What is required:
Find the word "scene" in the material below and gather every line that contains it.

□ □ □ □

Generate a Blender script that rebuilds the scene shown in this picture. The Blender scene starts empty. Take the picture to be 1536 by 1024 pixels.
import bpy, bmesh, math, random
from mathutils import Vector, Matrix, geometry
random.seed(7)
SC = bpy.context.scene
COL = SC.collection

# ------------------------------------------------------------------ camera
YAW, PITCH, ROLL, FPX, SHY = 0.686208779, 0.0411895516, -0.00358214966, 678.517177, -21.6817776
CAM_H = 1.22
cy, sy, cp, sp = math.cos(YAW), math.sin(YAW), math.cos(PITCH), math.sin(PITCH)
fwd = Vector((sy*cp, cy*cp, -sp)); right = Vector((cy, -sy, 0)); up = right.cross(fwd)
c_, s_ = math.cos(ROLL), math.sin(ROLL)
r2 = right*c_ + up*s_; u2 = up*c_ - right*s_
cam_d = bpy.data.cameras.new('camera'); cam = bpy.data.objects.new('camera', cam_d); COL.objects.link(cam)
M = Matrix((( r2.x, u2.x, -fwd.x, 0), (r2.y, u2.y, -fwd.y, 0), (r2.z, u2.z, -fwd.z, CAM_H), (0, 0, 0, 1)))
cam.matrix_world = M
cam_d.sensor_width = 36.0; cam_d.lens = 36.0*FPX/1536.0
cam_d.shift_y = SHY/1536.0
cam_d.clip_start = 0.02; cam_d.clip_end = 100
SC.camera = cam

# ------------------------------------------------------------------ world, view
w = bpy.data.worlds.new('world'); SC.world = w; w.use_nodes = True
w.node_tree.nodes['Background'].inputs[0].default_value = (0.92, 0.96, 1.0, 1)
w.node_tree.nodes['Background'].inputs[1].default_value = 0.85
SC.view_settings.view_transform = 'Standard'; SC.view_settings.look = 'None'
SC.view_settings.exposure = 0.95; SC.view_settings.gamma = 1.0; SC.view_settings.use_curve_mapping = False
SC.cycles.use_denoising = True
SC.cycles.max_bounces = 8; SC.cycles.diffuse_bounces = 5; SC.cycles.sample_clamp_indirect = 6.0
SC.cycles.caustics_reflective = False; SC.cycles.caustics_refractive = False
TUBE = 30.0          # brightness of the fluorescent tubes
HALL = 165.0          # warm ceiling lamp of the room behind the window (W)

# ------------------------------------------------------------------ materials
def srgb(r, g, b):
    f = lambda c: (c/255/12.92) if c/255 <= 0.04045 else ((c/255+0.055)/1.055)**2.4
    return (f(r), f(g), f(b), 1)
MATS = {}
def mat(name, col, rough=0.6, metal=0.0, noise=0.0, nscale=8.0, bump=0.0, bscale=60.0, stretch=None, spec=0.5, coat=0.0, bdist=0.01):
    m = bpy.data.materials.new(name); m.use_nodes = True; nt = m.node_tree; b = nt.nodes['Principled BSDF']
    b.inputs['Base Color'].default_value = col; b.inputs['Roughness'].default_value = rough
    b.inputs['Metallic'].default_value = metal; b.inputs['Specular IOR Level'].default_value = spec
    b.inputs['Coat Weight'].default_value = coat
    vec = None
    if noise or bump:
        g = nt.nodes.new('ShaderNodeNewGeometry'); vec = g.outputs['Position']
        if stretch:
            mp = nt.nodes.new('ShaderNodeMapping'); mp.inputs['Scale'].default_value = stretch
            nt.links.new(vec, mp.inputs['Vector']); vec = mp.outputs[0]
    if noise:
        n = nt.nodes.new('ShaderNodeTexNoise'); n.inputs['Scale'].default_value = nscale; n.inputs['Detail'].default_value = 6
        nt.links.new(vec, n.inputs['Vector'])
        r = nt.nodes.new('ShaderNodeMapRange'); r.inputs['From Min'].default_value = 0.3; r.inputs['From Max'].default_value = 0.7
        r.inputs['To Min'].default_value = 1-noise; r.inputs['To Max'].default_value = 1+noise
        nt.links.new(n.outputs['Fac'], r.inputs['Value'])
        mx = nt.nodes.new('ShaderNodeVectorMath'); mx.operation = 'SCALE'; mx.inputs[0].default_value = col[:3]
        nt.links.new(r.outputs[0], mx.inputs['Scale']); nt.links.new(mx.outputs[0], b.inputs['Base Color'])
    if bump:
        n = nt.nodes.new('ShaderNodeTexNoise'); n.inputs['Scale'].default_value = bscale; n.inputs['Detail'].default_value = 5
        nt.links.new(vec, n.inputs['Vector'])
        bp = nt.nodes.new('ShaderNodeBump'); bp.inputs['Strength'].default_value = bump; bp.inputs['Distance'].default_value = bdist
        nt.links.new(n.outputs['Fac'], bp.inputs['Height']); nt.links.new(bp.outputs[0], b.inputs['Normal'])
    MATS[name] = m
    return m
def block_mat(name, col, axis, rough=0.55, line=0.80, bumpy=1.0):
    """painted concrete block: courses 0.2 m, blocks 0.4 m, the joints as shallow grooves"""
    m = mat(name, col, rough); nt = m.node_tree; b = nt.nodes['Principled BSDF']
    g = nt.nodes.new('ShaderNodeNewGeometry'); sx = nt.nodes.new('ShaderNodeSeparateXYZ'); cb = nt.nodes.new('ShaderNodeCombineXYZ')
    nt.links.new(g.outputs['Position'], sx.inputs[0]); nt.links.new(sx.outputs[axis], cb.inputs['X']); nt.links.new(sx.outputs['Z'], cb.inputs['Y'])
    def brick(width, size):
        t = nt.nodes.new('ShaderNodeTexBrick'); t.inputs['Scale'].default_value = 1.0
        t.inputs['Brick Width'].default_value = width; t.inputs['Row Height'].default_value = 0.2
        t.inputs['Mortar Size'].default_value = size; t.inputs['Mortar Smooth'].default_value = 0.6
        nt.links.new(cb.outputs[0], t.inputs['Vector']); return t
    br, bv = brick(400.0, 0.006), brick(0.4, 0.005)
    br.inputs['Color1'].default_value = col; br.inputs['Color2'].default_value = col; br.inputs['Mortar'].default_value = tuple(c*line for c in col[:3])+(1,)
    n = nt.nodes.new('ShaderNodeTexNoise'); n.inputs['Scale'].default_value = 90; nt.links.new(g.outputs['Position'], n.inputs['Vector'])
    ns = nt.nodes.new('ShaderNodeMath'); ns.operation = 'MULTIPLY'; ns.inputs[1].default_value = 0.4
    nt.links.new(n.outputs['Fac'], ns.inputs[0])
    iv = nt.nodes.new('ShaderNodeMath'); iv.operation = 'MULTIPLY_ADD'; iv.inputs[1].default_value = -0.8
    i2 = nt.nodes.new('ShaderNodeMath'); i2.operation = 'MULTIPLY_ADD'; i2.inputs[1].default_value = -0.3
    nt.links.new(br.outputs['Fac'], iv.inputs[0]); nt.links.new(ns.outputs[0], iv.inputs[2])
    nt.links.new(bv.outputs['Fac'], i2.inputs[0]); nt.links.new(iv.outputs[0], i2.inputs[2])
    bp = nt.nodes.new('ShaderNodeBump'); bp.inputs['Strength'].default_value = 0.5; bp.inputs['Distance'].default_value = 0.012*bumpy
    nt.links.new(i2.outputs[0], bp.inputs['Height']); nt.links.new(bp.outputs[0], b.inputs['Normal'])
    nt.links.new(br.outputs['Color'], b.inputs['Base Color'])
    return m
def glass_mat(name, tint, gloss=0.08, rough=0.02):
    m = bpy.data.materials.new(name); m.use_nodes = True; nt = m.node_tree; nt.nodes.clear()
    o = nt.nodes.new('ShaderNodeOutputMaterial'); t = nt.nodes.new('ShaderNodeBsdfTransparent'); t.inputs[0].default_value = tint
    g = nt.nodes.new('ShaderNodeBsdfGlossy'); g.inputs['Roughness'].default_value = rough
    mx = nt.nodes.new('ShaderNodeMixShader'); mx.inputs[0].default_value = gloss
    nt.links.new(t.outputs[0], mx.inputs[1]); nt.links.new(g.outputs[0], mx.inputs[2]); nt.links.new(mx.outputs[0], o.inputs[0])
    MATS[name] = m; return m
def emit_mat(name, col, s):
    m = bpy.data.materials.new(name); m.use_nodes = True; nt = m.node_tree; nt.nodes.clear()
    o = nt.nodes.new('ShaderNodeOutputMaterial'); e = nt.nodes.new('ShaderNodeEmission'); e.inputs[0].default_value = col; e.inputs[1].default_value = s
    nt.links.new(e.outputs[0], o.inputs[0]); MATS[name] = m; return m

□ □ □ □

Answer to the exercise:
Generate a Blender script that rebuilds the scene shown in this picture. The Blender scene starts empty. Take the picture to be 1536 by 1024 pixels.
SC = bpy.context.scene